ECLI:NL:OGEAA:2015:232
Gerecht in Eerste Aanleg van Aruba
- Eerste aanleg - enkelvoudig
- A.H.M. van de Leur
- Rechtspraak.nl
Civiele procedure over betaling van schuld en incassokosten
In deze civiele zaak, behandeld door het Gerecht in Eerste Aanleg van Aruba, heeft de naamloze vennootschap ISLAND FINANCE ARUBA N.V. (hierna: IFA) een vordering ingesteld tegen B, die in persoon procedeerde. De zaak betreft een geschil over de betaling van een schuld van Afl. 3.604,93, vermeerderd met rente en incassokosten. De procedure is gestart met een tussenvonnis op 25 februari 2015, waarna een comparitie van partijen heeft plaatsgevonden op 27 maart 2015. Tijdens deze zitting heeft IFA haar vordering toegelicht, terwijl B in persoon aanwezig was en verweer voerde.
Het Gerecht heeft in zijn beoordeling vastgesteld dat B onvoldoende bewijs heeft geleverd voor haar stelling dat zij de hoofdsom al had betaald. IFA heeft de stelling van B gemotiveerd bestreden, en het Gerecht oordeelde dat B niet in staat was om de juistheid van haar bewering aan te tonen. Hierdoor werd vastgesteld dat B het gevorderde bedrag verschuldigd was aan IFA. De vordering tot vergoeding van buitengerechtelijke incassokosten werd afgewezen, omdat deze niet voldoende was onderbouwd.
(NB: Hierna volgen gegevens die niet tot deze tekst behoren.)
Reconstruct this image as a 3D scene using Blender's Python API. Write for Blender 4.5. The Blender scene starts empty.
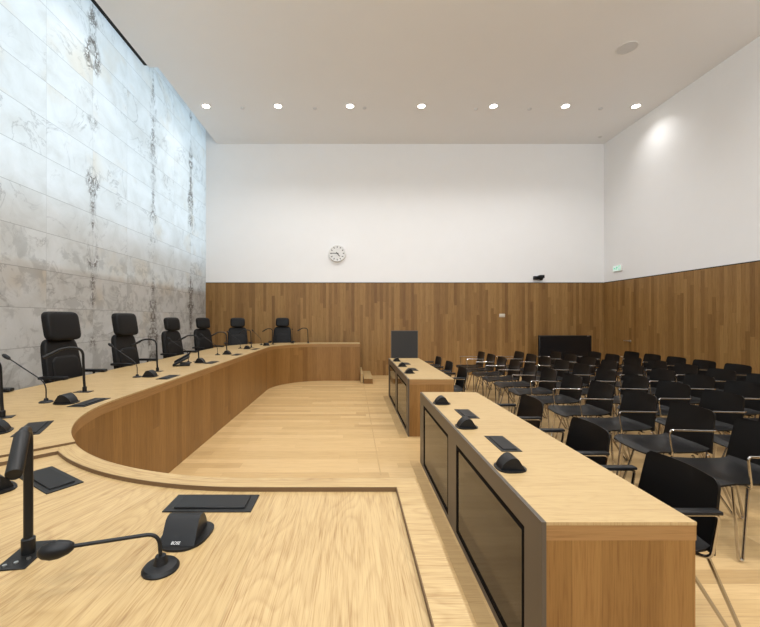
import bpy, bmesh, math, random
from mathutils import Vector, Matrix
random.seed(7)
PI = math.pi
C = bpy.context.scene.collection

# ------------------------------------------------------------------ object helpers
def link(name, bm, mat, parent=None, smooth=True, uv='box'):
    bmesh.ops.recalc_face_normals(bm, faces=bm.faces)
    if uv:
        lay = bm.loops.layers.uv.verify()
        if uv in ('box', 'flat'):
            for f in bm.faces:
                n = f.normal
                a = (abs(n.x), abs(n.y), abs(n.z))
                for l in f.loops:
                    c = l.vert.co
                    if a[2] >= a[0] and a[2] >= a[1]:
                        l[lay].uv = (c.y, c.x)
                    elif a[0] >= a[1]:
                        l[lay].uv = (c.y, c.z)
                    else:
                        l[lay].uv = (c.x, c.z)
    me = bpy.data.meshes.new(name)
    bm.to_mesh(me); bm.free()
    if smooth:
        for p in me.polygons: p.use_smooth = True
        try: me.set_sharp_from_angle(angle=math.radians(38))
        except Exception: pass
    me.materials.append(mat)
    o = bpy.data.objects.new(name, me); C.objects.link(o)
    if parent is not None: o.parent = parent
    return o

def tag(o, label=None, cat=None, group=None, kind=None):
    if label: o['label'] = label
    if cat: o['category'] = cat
    if group: o['group'] = group
    if kind: o['kind'] = kind
    return o

def empty(name, label, cat, loc=(0, 0, 0), rz=0.0, group=None):
    o = bpy.data.objects.new(name, None); C.objects.link(o)
    o.empty_display_size = 0.1
    o.location = loc; o.rotation_euler = (0, 0, rz)
    return tag(o, label, cat, group)

def struct(name, bm, mat, smooth=False, uv='box'):
    return tag(link(name, bm, mat, None, smooth, uv), kind='structure')

def copy_tree(o, parent=None):
    c = o.copy(); C.objects.link(c)
    if parent is not None: c.parent = parent
    for ch in [x for x in bpy.data.objects if x.parent == o]:
        copy_tree(ch, c)
    return c

def place(proto, first, label, loc, rz, group=None):
    o = proto if first else copy_tree(proto)
    o.location = loc; o.rotation_euler = (0, 0, rz)
    o['label'] = label
    if group: o['group'] = group
    return o

# ------------------------------------------------------------------ mesh helpers
def box(bm, x0, x1, y0, y1, z0, z1, bev=0.0, seg=2, M=None):
    vs = [bm.verts.new((x, y, z)) for x in (x0, x1) for y in (y0, y1) for z in (z0, z1)]
    idx = [(0, 1, 3, 2), (4, 6, 7, 5), (0, 4, 5, 1), (2, 3, 7, 6), (0, 2, 6, 4), (1, 5, 7, 3)]
    fs = [bm.faces.new([vs[i] for i in q]) for q in idx]
    if bev:
        es = list({e for f in fs for e in f.edges})
        r = bmesh.ops.bevel(bm, geom=es, offset=bev, segments=seg, affect='EDGES', profile=0.5)
        vs = list({v for f in r['faces'] for v in f.verts} | {v for v in vs if v.is_valid})
    if M is not None:
        for v in vs: v.co = M @ v.co
    return vs

def tube(bm, pts, r, seg=8, cap=True):
    pts = [Vector(p) for p in pts]
    rs = r if isinstance(r, (list, tuple)) else [r] * len(pts)
    t0 = (pts[1] - pts[0]).normalized()
    a = Vector((0, 0, 1)) if abs(t0.z) < .9 else Vector((1, 0, 0))
    n = t0.cross(a).normalized()
    rings = []
    for i, p in enumerate(pts):
        if i == 0: t = t0
        elif i == len(pts) - 1: t = (pts[i] - pts[i - 1]).normalized()
        else: t = ((pts[i + 1] - pts[i]).normalized() + (pts[i] - pts[i - 1]).normalized()).normalized()
        n = (n - t * n.dot(t)).normalized(); b = t.cross(n)
        rings.append([bm.verts.new(p + (n * math.cos(2 * PI * k / seg) + b * math.sin(2 * PI * k / seg)) * rs[i]) for k in range(seg)])
    for i in range(len(rings) - 1):
        for k in range(seg):
            bm.faces.new([rings[i][k], rings[i][(k + 1) % seg], rings[i + 1][(k + 1) % seg], rings[i + 1][k]])
    if cap:
        bm.faces.new(rings[0][::-1]); bm.faces.new(rings[-1])

def arc_pts(pts, rad, n=6):
    """polyline with rounded corners"""
    pts = [Vector(p) for p in pts]; out = [pts[0]]
    for i in range(1, len(pts) - 1):
        p, a, b = pts[i], pts[i - 1], pts[i + 1]
        d = min(rad, (a - p).length * .49, (b - p).length * .49)
        s = p + (a - p).normalized() * d; e = p + (b - p).normalized() * d
        for k in range(n + 1):
            t = k / n
            out.append(s * (1 - t) ** 2 + p * 2 * t * (1 - t) + e * t * t)
    out.append(pts[-1]); return out

def lathe(bm, prof, seg=24, M=None, hollow=False):
    rings = []
    for r, z in prof:
        if r < 1e-6: rings.append([bm.verts.new((0, 0, z))])
        else: rings.append([bm.verts.new((r * math.cos(2 * PI * k / seg), r * math.sin(2 * PI * k / seg), z)) for k in range(seg)])
    for a, b in zip(rings, rings[1:] + (rings[:1] if hollow else [])):
        for k in range(seg):
            k2 = (k + 1) % seg
            if len(a) == 1 and len(b) == 1: continue
            if len(a) == 1: bm.faces.new([a[0], b[k2], b[k]])
            elif len(b) == 1: bm.faces.new([a[k], a[k2], b[0]])
            else: bm.faces.new([a[k], a[k2], b[k2], b[k]])
    for ring in () if hollow else (rings[0], rings[-1]):
        if len(ring) > 1: bm.faces.new(ring)
    if M is not None:
        for ring in rings:
            for v in ring: v.co = M @ v.co

def prism(bm, poly, z0, z1, M=None):
    a = [bm.verts.new((x, y, z0)) for x, y in poly]
    b = [bm.verts.new((x, y, z1)) for x, y in poly]
    n = len(poly)
    bm.faces.new(a[::-1]); bm.faces.new(b)
    for i in range(n): bm.faces.new([a[i], a[(i + 1) % n], b[(i + 1) % n], b[i]])
    if M is not None:
        for v in a + b: v.co = M @ v.co

def shell(bm, f, nu, nv, thick, nrm):
    """closed sheet: f(u,v) -> point, thickness along nrm(u,v)"""
    A = [[bm.verts.new(f(i / nu, j / nv)) for j in range(nv + 1)] for i in range(nu + 1)]
    B = [[bm.verts.new(Vector(f(i / nu, j / nv)) - Vector(nrm(i / nu, j / nv)) * thick) for j in range(nv + 1)] for i in range(nu + 1)]
    for i in range(nu):
        for j in range(nv):
            bm.faces.new([A[i][j], A[i + 1][j], A[i + 1][j + 1], A[i][j + 1]])
            bm.faces.new([B[i][j], B[i][j + 1], B[i + 1][j + 1], B[i + 1][j]])
    for i in range(nu):
        bm.faces.new([A[i][0], B[i][0], B[i + 1][0], A[i + 1][0]])
        bm.faces.new([A[i][nv], A[i + 1][nv], B[i + 1][nv], B[i][nv]])
    for j in range(nv):
        bm.faces.new([A[0][j], A[0][j + 1], B[0][j + 1], B[0][j]])
        bm.faces.new([A[nu][j], B[nu][j], B[nu][j + 1], A[nu][j + 1]])

def superbox(bm, cx, cy, cz, sx, sy, sz, p=4.0, nu=20, nv=12, fn=None):
    """rounded cushion (superellipsoid)"""
    def sg(c, e): return math.copysign(abs(c) ** e, c)
    e = 2.0 / p
    rings = []
    for j in range(nv + 1):
        ph = -PI / 2 + PI * j / nv
        ring = []
        for i in range(nu):
            th = 2 * PI * i / nu
            x = sx * sg(math.cos(ph), e) * sg(math.cos(th), e)
            y = sy * sg(math.cos(ph), e) * sg(math.sin(th), e)
            z = sz * sg(math.sin(ph), e)
            q = Vector((x + cx, y + cy, z + cz))
            if fn: q = fn(q)
            ring.append(q)
        rings.append(ring)
    R = []
    for j, ring in enumerate(rings):
        if j in (0, nv): R.append([bm.verts.new(ring[0])])
        else: R.append([bm.verts.new(q) for q in ring])
    for a, b in zip(R, R[1:]):
        for k in range(nu):
            k2 = (k + 1) % nu
            if len(a) == 1: bm.faces.new([a[0], b[k2], b[k]])
            elif len(b) == 1: bm.faces.new([a[k], a[k2], b[0]])
            else: bm.faces.new([a[k], a[k2], b[k2], b[k]])

# ------------------------------------------------------------------ materials
def new_mat(name):
    m = bpy.data.materials.new(name); m.use_nodes = True
    nt = m.node_tree; nt.nodes.clear()
    out = nt.nodes.new('ShaderNodeOutputMaterial')
    return m, nt, out

def N(nt, t, **kw):
    n = nt.nodes.new(t)
    for k, v in kw.items(): setattr(n, k, v)
    return n

def val(nt, x, y=None, op='ADD', z=None, clamp=False):
    n = N(nt, 'ShaderNodeMath', operation=op, use_clamp=clamp)
    for i, q in enumerate((x, y, z)):
        if q is None: continue
        if isinstance(q, (int, float)): n.inputs[i].default_value = q
        else: nt.links.new(q, n.inputs[i])
    return n.outputs[0]

def comb(nt, *xs):
    n = N(nt, 'ShaderNodeCombineXYZ')
    for i, q in enumerate(xs):
        if isinstance(q, (int, float)): n.inputs[i].default_value = q
        else: nt.links.new(q, n.inputs[i])
    return n.outputs[0]

def ramp(nt, fac, stops, interp='LINEAR'):
    n = N(nt, 'ShaderNodeValToRGB'); n.color_ramp.interpolation = interp
    e = n.color_ramp.elements
    while len(e) < len(stops): e.new(0.5)
    for i, (p, c) in enumerate(stops):
        e[i].position = p
        e[i].color = (c, c, c, 1) if isinstance(c, (int, float)) else (*c, 1)
    nt.links.new(fac, n.inputs[0]); return n.outputs[0]

def noise(nt, vec, scale, detail=3, rough=.5, dist=0.0):
    n = N(nt, 'ShaderNodeTexNoise')
    n.inputs['Scale'].default_value = scale; n.inputs['Detail'].default_value = detail
    n.inputs['Roughness'].default_value = rough; n.inputs['Distortion'].default_value = dist
    nt.links.new(vec, n.inputs['Vector']); return n.outputs['Fac']

def mix(nt, fac, a, b, mode='MIX'):
    n = N(nt, 'ShaderNodeMix', data_type='RGBA', blend_type=mode)
    for i, q in ((0, fac), (6, a), (7, b)):
        if isinstance(q, (int, float)): n.inputs[i].default_value = q
        elif isinstance(q, tuple): n.inputs[i].default_value = (*q, 1)
        else: nt.links.new(q, n.inputs[i])
    return n.outputs[2]

def lin(*c):
    return tuple((x / 255 / 12.92) if x / 255 <= .04045 else ((x / 255 + .055) / 1.055) ** 2.4 for x in c)

def plain(name, col, rough=.5, metal=0.0, spec=.5, coat=0.0, var=0.0, vscale=20, emit=None, es=0):
    m, nt, out = new_mat(name)
    b = N(nt, 'ShaderNodeBsdfPrincipled')
    b.inputs['Base Color'].default_value = (*col, 1)
    b.inputs['Roughness'].default_value = rough; b.inputs['Metallic'].default_value = metal
    b.inputs['Specular IOR Level'].default_value = spec
    b.inputs['Coat Weight'].default_value = coat
    if emit:
        b.inputs['Emission Color'].default_value = (*emit, 1); b.inputs['Emission Strength'].default_value = es
    if var:
        tc = N(nt, 'ShaderNodeTexCoord')
        f = noise(nt, tc.outputs['Object'], vscale, 4)
        c = mix(nt, f, tuple(x * (1 - var) for x in col), tuple(min(1, x * (1 + var)) for x in col))
        nt.links.new(c, b.inputs['Base Color'])
    nt.links.new(b.outputs[0], out.inputs[0]); return m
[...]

Het Gerecht oordeelde dat de werkzaamheden waarvoor vergoeding werd gevraagd niet onder de relevante wettelijke bepalingen vielen.
In de uitspraak werd B veroordeeld tot betaling van het gevorderde bedrag, de rente en de proceskosten aan IFA. Het vonnis werd uitvoerbaar bij voorraad verklaard, en het meer of anders gevorderde werd afgewezen. Dit vonnis is uitgesproken op 19 augustus 2015 door mr. A.H.M. van de Leur, rechter, in aanwezigheid van de griffier.